Holders of Public Capital must sell or use a given percentage each month to reduce Public Capital accumulation and increase reinvestment.
The business sets accounting rules and parameters to ensure the Public Capital transferred for a given value of a product is less than the Capital transferred with regular Capital. Hence Public Capital is more productive than ordinary Capital. The productivity gains show up as a lower product cost and more funds for investment.
Cost of Housing
Assume investors want a 7% indexed annuity for thirty years.
Assume the maximum rental a buyer can afford is $15000 per year. The maximum value of the home buyers can purchase $15,000 divided by 3.5% or $428,500.
Investment to Make Housing Sustainable
A sustainable house is one where all the energy consumed is electricity from renewable sources.
Assume the average home spends $5,000 a year on electricity. Assume investors want a 10% indexed annuity for twenty years. The house occupier will pay $2,500 a year for electricity.
The investment available to make the home sustainable is $2,500 divided by 5% or $50,000.
Investment in Public Transport
Assume a city of 400,000 spends $500 a year per citizen to provide public transport, and the operating cost is $250 per citizen.

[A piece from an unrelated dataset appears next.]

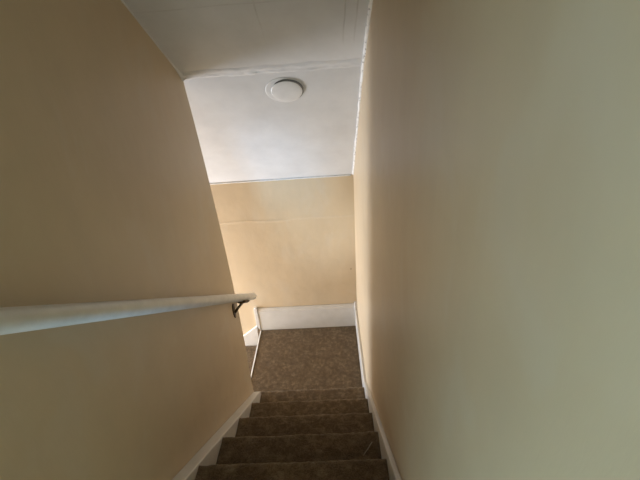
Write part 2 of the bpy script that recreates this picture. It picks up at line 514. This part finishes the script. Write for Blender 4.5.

How much investment can the city afford?
The amount of investment income available per year is $250 times 400,000 or $100 Million per year. If the city wanted 5% of the Public Capital to circulate each year, the 100 Million would service investment of $2 Billion. Each year it would generate $100 million in recycled Public Capital.
Alternatively, if the government borrowed the money at 4% repaid over 20 years would result in $2 Billion of static Capital. The government would pay $47 Million each year in interest payments.
Paying to ride on Public Transport, buying land along the route, and paying government rates and taxes will include a Public Capital component.
Summary
Public Capital is an efficient way to invest. The savings increase the rate at which Capital circulates and decrease the products produced. For long-lasting assets, the savings are more than the initial cost of the assets. The approach can work with any ownership structure with appropriate legal agreements and accounting changes. The method can work with any size community and any investment.